Quarter Century Company Picnic, Screenprint, 2023
Footage Record, Screenprint, 2023
The Beginnings of the Rod and Gun Club, Screenprint, 2023
The Whole Family, Screenprint, 2023
Family Wage, Pathological Matriarchy, Substitute Father, Intaglio, 2023
Nicknames: Huntington High Class of 1924 and Owens-Illinois Glass Factory Flow Line, Corrugated, Mold Shop, Packing, Screenprint, 2019
Installation View: Prologue Projects- Annex Gallery at Taylor Books, Charleston, West Virginia, July 2023
FOOTAGE RECORD
Text from Footage Record, an exhibition at Prologue Projects: Annex Gallery at Taylor Books, Charleston, WV, in July 2023:
Most of these prints were created with archival material from the Owens-Illinois glass factory that was active in Huntington between 1914 and 1993. The Owens-Illinois company operated under a model we could call “industrial paternalism,” where a company provides for the welfare of its employees. I wanted to explore this model and think about how it relates to the family, gender, and even ideas about what it means to be American. (Do private companies provide for peoples’ welfare, or do labor unions, or the government?)
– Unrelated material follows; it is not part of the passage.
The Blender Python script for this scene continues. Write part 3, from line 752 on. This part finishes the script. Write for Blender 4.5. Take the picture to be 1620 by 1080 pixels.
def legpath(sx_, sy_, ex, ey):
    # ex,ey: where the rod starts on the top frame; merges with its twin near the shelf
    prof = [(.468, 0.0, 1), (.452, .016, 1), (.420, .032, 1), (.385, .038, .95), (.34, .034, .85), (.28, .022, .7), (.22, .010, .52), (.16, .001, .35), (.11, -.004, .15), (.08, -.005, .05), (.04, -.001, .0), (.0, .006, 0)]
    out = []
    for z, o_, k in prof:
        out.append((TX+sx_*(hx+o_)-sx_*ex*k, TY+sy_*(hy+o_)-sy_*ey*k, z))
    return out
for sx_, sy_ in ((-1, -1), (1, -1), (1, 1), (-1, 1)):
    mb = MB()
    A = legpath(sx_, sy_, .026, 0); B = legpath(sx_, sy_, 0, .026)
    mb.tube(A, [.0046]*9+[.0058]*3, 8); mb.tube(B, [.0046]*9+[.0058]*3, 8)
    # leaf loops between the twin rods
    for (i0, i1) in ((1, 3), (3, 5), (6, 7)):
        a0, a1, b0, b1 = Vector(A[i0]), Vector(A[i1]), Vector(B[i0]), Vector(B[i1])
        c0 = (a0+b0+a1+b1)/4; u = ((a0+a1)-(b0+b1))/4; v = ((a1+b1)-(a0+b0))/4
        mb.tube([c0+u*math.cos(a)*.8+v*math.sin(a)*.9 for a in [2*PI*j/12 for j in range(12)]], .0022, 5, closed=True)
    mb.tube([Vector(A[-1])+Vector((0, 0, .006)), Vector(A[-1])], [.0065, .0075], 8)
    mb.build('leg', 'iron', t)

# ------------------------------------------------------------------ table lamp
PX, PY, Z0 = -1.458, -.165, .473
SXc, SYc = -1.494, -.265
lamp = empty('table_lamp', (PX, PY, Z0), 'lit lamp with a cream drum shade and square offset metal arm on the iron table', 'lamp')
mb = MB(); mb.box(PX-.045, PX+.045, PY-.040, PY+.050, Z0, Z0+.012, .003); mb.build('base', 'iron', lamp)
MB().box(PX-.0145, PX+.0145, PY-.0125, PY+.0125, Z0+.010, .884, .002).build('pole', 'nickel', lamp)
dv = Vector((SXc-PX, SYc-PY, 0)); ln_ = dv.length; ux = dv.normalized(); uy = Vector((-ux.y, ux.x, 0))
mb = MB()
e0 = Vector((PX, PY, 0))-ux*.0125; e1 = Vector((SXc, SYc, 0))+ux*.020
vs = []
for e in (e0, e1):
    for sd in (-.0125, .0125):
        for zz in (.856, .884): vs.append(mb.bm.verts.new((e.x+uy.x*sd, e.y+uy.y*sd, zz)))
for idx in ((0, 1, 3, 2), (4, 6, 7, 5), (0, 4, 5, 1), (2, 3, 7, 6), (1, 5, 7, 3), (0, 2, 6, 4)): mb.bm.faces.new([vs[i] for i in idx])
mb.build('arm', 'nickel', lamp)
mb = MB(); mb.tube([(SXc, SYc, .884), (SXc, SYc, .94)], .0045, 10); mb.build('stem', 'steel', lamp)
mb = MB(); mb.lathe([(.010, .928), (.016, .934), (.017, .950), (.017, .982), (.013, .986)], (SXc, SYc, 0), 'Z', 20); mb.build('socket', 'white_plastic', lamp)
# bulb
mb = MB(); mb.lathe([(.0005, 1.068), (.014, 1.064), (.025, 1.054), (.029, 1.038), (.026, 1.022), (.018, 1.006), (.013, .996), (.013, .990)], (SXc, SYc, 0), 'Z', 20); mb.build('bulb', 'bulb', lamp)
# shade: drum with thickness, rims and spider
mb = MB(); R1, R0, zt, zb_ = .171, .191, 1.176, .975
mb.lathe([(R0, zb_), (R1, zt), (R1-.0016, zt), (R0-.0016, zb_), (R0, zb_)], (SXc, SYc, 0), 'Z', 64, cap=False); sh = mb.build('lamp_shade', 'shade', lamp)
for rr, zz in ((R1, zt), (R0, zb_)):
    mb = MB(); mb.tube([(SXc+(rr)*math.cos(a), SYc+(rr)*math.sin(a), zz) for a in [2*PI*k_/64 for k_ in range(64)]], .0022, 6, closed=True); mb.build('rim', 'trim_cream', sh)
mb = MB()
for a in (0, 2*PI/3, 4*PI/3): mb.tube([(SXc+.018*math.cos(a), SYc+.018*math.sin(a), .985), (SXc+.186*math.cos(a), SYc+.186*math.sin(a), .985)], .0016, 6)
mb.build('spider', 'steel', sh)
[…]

Owens-Illinois took care of their employees’ welfare not only with wages and benefits, but also by forming clubs and athletic teams, and organizing fishing and hunting trips, movie nights, picnics, and intra-plant competitions between units. Oftentimes, many generations from the same family all worked for the company, and much of their lives revolved around it, with work and play frequently overlapping. This acted to offset the monotony of the various jobs within the plant and to “keep the people happy without a union.”*
I accessed archival material from the KYWOVA Genealogy and Historical Society in Huntington, and through organizing images, and enlarging, shrinking, cutting, taping, and repeating, I worked to shift emphasis and create focal points. Somehow, a verrry long table seemed like a summary of the company model- both with the continual emphasis on maximizing production and profit, as well as how that industrial motivation was frequently merged with the many social opportunities. I wanted my interventions to remain un-hidden, to make transparent that any artistic work with archival material is a collaboration between the material itself, its creator, the people who collect the material, and the artist.
The nicknames prints came out of observing the large number of nicknames present in all of my archival research of Huntington in the early part of the 20th century, and from wondering how that might be related to boosterism- of trying to prove that Huntington was the absolute best place to move to and invest capital in, that it was a town of optimists, and that it was a “hinge” not a “corner”- all statements from Huntington Chamber of Commerce brochures from the 1920s.
With Bread Winning Masculinity Collapse and the associated text prints, I hope to draw attention to how decisions regarding the economy (and the business structures that happen within it) are related to ideas about the family and gender roles. The family wage--the template where a nuclear family is provided for by the male wage-earner-- is threatened by the presence of female workers.**
*From Opal Mann’s oral history about working in the plant, conducted by Marshall’s Morrow Library in 1994.
**Owens-Illinois was the subject of a lawsuit enforcing the Civil Rights Act of 1964, charging that their policy of allowing women to work only in one lower-paying division was illegal.